Saturday, May 3, 2008

I am right...right?

So many times I have gone to post on here, but I just don't have the time or energy. Until now, that is. Well, I have a few minutes. My mom and I are going to see a movie, a rare treat these days!

This week I took Peter and Joel Liu to their childcare places while Kelly was in Connecticut. It was very interesting. Peter has always been somewhat intelligent, but lately he uses such grown-up sentences and words. I can't believe he is already 4. On Thursday, we were driving to his preschool, and he asked me if I knew Jon. He believes that I am a Shipman and constantly wants to go to "my" house.

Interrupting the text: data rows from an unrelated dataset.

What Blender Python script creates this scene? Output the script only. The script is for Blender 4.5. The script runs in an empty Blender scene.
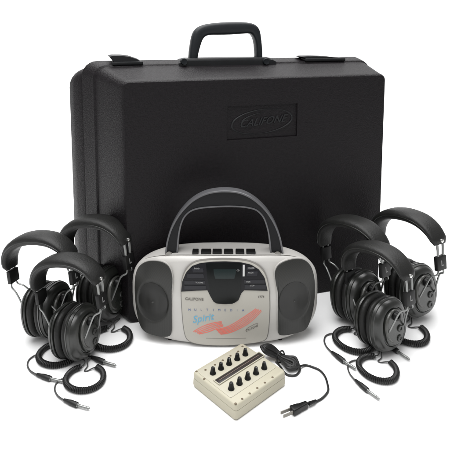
import bpy, bmesh, math, random
from mathutils import Vector, Matrix, noise
random.seed(4)
S = 0.01                       # everything below is written in centimetres
PI = math.pi
C = bpy.context.scene.collection
sc = bpy.context.scene

# ------------------------------------------------------------------ camera
F, PITCH, PPY, HC = 500.64, math.radians(6.46), 87.4, 56.0
cam = bpy.data.cameras.new('camera'); co = bpy.data.objects.new('camera', cam); C.objects.link(co)
co.location = (0, 0, HC*S); co.rotation_euler = (PI/2-PITCH, 0, 0)
cam.sensor_width = 36; cam.lens = F/450*36; cam.shift_y = -(225-PPY)/450; cam.clip_start = .05; cam.clip_end = 200
sc.camera = co
CP, SP = math.cos(PITCH), math.sin(PITCH)
def ray(px, py):
    a = (px-225)/F; b = -(py-PPY)/F
    return Vector((a, CP+b*SP, -SP+b*CP))
def G(px, py, z=0.0):
    """floor point (or point at height z) seen at that place of the photograph"""
    r = ray(px, py); t = (z-HC)/r.z
    return Vector((r.x*t, r.y*t, z))

# ------------------------------------------------------------------ materials
def mat(name, col, rough=.5, metal=0., spec=.5, bump=0., bscale=300., var=0., vscale=40., coat=0., detail=3., trans=0.):
    m = bpy.data.materials.new(name); m.use_nodes = True
    nt = m.node_tree; b = nt.nodes['Principled BSDF']
    b.inputs['Base Color'].default_value = (*col, 1); b.inputs['Roughness'].default_value = rough
    b.inputs['Metallic'].default_value = metal; b.inputs['Specular IOR Level'].default_value = spec
    b.inputs['Coat Weight'].default_value = coat
    tc = nt.nodes.new('ShaderNodeTexCoord')
    if var:
        n = nt.nodes.new('ShaderNodeTexNoise'); n.inputs['Scale'].default_value = vscale; n.inputs['Detail'].default_value = 5
        nt.links.new(tc.outputs['Object'], n.inputs['Vector'])
        mx = nt.nodes.new('ShaderNodeMix'); mx.data_type = 'RGBA'
        mx.inputs[6].default_value = (*[c*(1-var) for c in col], 1); mx.inputs[7].default_value = (*[min(1, c*(1+var)) for c in col], 1)
        nt.links.new(n.outputs['Fac'], mx.inputs[0]); nt.links.new(mx.outputs[2], b.inputs['Base Color'])
        mr = nt.nodes.new('ShaderNodeMapRange'); mr.inputs[3].default_value = rough-.1; mr.inputs[4].default_value = rough+.1
        nt.links.new(n.outputs['Fac'], mr.inputs[0]); nt.links.new(mr.outputs[0], b.inputs['Roughness'])
    if bump:
        n = nt.nodes.new('ShaderNodeTexNoise'); n.inputs['Scale'].default_value = bscale; n.inputs['Detail'].default_value = detail
        nt.links.new(tc.outputs['Object'], n.inputs['Vector'])
        bp = nt.nodes.new('ShaderNodeBump'); bp.inputs['Strength'].default_value = bump; bp.inputs['Distance'].default_value = .001
        nt.links.new(n.outputs['Fac'], bp.inputs['Height']); nt.links.new(bp.outputs['Normal'], b.inputs['Normal'])
    return m
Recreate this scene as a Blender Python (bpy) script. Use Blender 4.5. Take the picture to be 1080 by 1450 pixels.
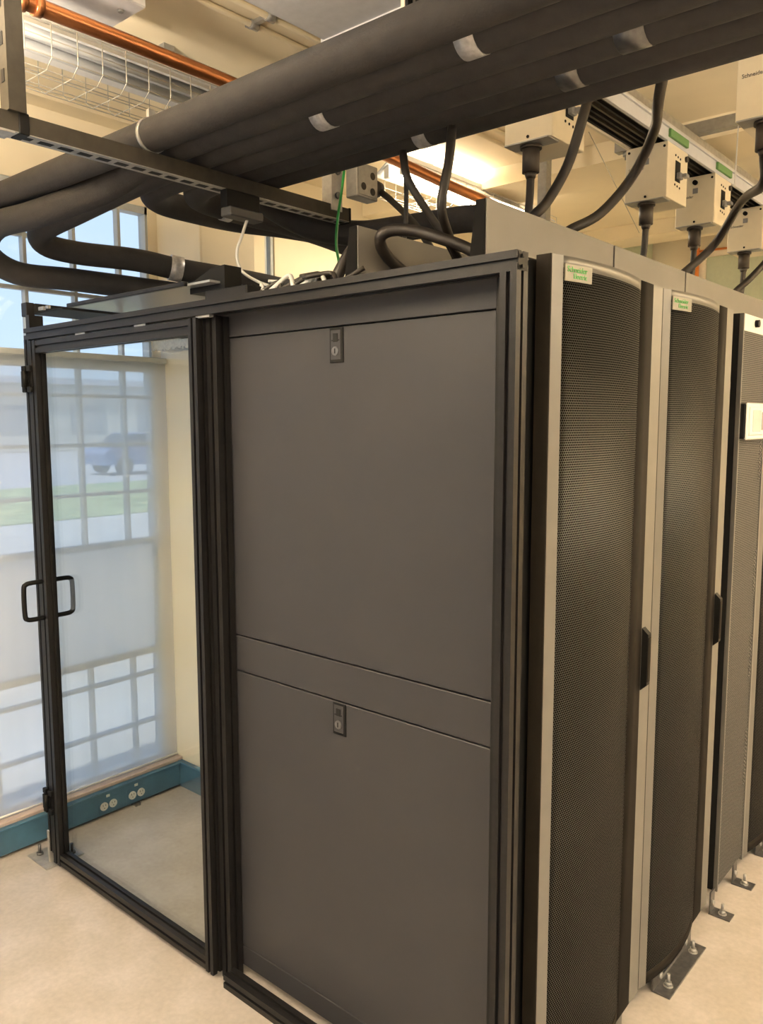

I told him I knew Jon, and that he was my friend.
He then asked, "What about your sisters?" I was confused at first, mistaking sisters for sister's, and thinking that he meant Katie's friends being my friends too. When I questioned him, he said, "Oh, I mean your brother....Zack? Oh, Zachary."
There was a pause and then from Peter, "Dude, did Zack get so tall because he kept eating a lot of food?"
"I think you probably right Peter."
"I am right." Such confidence from such a little boy!
"Peter, are you always right?"
"Yes."
"You're never ever wrong?"
"No. Are you ever ever wrong, Nikki?"
"Yes, Peter. I am wrong all the time. Jon is wrong sometimes, Matt is wrong sometimes, everyone is wrong sometimes."
"Oh. I'm not."

Thinking about this, I realize that SO many times, I have the same attitude. I am never wrong; it's everyone else. I put such confidence in myself that I even tell God that I am more right than He is. Okay, so I don't outright say, "God, You are so wrong!" I live that way though. I make decisions based on what I think it right instead of what really is right.

Thank goodness there are people out there who can bring light to my life...even if they are only four years old!